The Ministry of Science, ICT and Future Planning (MSIP) announced that it led efforts to discuss radio waves in the Asia Pacific region during the fifth WRC-15 preparatory meeting for ITU Members in Asia Pacific (APG-15-5), which took place in the Millennium Seoul Hilton between July 27 and Aug. 1.

The MSIP organized this event to create a final joint proposal for the Asia Pacific region prior to the World Radiocommunication Conference 2015 (WRC-15) to be held in Geneva, Switzerland from Nov. 2 to 27.​ The WRC is responsible for determining the Radio Regulations, the international treaty governing the use of the radio frequency spectrum and geostationary and non-geostationary satellite orbits.

The government agency said that it successfully included an agenda to secure additional frequency bands above 6 GHz as next-gen frequency bands for 5G networks in the final joint proposal. It is planning to come up with a specific plan to utilize the 6GHz frequency band during WRC-19 and to commercialize the frequency band by 2022.

It is difficult to steadily transmit radio waves to large areas in the 6GHz spectrum, according to the government.

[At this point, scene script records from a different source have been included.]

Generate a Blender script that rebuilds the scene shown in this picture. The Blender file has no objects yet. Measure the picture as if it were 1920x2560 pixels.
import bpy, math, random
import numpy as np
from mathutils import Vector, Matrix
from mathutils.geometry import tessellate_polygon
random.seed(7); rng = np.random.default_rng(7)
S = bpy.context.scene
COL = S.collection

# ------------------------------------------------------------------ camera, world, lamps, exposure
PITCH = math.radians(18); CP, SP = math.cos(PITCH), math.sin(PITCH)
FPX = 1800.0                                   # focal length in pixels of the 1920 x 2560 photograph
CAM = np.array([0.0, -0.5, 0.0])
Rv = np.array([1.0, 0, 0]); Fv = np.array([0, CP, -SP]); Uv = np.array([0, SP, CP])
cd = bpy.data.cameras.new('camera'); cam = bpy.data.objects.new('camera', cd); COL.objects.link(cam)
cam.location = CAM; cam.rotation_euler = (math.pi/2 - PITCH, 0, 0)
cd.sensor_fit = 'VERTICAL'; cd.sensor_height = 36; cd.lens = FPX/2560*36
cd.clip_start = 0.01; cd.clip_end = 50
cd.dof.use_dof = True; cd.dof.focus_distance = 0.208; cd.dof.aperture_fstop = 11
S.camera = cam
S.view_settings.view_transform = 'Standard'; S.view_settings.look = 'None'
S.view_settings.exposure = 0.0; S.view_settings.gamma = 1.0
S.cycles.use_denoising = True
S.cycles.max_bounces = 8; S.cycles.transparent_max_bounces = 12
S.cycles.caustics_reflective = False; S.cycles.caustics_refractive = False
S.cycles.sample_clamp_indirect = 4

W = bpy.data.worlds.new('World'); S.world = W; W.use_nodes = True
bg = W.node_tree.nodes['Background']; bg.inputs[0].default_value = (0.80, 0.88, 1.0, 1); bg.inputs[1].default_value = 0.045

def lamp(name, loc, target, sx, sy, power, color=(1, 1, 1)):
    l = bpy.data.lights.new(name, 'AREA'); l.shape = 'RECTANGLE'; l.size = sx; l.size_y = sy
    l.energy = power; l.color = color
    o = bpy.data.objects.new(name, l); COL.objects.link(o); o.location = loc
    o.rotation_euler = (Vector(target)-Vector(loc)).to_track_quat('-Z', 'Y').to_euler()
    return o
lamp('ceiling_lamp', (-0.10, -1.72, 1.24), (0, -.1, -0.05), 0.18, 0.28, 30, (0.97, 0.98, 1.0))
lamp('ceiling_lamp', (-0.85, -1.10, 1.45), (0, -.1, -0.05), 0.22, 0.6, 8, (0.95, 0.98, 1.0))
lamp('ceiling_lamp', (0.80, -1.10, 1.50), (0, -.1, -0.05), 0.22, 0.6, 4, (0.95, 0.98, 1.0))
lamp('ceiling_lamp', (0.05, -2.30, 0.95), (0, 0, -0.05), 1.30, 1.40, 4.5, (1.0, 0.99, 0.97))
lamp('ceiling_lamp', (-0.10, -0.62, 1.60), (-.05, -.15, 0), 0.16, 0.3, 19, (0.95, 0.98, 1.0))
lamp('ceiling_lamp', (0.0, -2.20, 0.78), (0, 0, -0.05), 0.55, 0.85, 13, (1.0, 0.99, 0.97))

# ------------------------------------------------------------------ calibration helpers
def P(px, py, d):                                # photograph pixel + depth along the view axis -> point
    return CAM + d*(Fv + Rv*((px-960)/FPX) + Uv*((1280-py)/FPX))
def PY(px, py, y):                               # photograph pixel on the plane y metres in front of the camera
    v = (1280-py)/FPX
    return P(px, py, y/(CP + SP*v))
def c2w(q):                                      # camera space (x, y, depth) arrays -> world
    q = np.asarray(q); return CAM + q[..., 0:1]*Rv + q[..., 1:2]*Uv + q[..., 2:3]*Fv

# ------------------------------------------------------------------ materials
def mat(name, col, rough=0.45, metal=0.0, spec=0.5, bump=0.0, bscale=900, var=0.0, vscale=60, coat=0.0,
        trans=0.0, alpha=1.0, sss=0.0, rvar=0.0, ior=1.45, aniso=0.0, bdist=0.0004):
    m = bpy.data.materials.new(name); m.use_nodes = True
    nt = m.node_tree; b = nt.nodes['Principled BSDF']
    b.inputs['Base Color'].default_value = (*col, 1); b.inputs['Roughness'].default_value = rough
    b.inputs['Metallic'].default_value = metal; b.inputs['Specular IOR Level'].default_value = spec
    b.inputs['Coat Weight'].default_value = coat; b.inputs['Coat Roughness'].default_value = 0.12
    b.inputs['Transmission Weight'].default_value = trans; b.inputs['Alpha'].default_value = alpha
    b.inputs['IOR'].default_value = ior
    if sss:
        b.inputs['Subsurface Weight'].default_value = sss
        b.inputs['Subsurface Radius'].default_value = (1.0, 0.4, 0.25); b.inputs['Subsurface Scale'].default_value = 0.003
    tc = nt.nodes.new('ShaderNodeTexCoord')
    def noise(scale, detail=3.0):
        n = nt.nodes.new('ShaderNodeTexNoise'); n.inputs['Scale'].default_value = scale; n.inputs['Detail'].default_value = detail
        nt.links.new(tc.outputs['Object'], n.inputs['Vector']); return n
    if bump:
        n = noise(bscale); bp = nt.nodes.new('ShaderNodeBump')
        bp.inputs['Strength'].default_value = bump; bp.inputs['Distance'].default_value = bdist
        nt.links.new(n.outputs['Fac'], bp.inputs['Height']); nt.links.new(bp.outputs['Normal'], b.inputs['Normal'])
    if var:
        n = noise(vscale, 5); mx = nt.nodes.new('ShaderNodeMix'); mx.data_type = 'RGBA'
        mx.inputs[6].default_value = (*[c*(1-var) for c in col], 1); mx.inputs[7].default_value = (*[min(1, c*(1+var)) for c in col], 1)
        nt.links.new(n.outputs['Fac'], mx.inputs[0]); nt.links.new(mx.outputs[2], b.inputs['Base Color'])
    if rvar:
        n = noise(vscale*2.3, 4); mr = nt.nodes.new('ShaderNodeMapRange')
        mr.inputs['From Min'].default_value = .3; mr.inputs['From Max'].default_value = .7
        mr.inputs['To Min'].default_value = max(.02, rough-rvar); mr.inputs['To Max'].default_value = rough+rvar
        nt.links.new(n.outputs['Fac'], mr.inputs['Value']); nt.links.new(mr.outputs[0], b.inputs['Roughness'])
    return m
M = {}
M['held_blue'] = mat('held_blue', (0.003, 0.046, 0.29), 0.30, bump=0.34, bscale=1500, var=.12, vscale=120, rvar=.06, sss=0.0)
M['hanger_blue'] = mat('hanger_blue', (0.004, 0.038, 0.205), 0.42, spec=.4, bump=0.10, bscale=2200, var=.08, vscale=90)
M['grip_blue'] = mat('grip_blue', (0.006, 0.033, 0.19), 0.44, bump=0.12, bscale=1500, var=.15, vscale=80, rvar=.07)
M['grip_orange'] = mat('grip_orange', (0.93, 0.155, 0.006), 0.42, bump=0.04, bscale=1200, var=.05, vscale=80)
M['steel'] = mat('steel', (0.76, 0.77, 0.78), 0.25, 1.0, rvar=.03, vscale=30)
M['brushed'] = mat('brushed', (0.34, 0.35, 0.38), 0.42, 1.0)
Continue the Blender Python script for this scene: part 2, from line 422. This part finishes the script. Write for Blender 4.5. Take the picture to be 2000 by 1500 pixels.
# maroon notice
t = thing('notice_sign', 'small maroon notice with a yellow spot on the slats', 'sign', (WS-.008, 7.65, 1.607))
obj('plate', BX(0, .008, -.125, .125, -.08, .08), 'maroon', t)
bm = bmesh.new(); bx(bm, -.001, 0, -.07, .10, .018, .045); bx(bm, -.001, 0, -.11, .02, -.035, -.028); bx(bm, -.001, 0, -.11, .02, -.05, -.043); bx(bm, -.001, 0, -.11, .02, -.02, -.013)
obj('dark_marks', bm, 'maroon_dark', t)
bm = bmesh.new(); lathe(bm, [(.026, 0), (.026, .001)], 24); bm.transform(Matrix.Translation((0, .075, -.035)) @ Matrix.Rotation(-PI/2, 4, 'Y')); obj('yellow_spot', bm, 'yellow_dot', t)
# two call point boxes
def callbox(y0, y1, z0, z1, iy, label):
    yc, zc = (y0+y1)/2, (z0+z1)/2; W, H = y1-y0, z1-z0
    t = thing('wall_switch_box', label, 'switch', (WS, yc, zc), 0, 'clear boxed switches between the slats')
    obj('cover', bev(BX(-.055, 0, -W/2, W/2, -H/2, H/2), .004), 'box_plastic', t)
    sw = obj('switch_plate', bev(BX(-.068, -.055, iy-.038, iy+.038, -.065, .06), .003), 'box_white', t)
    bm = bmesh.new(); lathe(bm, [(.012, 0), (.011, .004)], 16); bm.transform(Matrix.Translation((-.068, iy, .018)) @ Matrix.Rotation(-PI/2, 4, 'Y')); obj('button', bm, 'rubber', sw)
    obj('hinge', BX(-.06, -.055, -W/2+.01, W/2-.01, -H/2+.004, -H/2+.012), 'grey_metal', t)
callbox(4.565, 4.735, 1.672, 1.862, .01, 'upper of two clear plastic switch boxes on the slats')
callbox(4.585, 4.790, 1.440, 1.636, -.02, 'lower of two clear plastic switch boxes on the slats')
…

However, Seoul plans to widen its usability through research to advance 5G networks, under the circumstances that frequencies are getting depleted. 5G networks generally send radio waves nationwide for wireless Internet access using low frequency bands below 3GHz, and combine and use high frequency bands at a short distance. 

The MSIP is aiming to utilize the 6GHz frequency band for mobile broadband through technological research. An official at the MSIP noted, "We've recently succeeded in transmitting data from the 6GHz frequency band to a remote place with connection speeds of up to 7 Gbps." The official added, "We are going to devise a specific plan with the aim of introducing the agenda during WRC-19 and commercializing the 6GHz frequency band by 2022, thereby leading the efforts to standardize the frequency band."

At the event, 29 final joint proposals were adopted, including the 700 MHz frequency band for the national disaster safety communications network and radar frequency bands for cars. New agendas to allocate frequency bands in the fields of intelligent transportation systems, railway communication, and wireless power transmission were cultivated as well.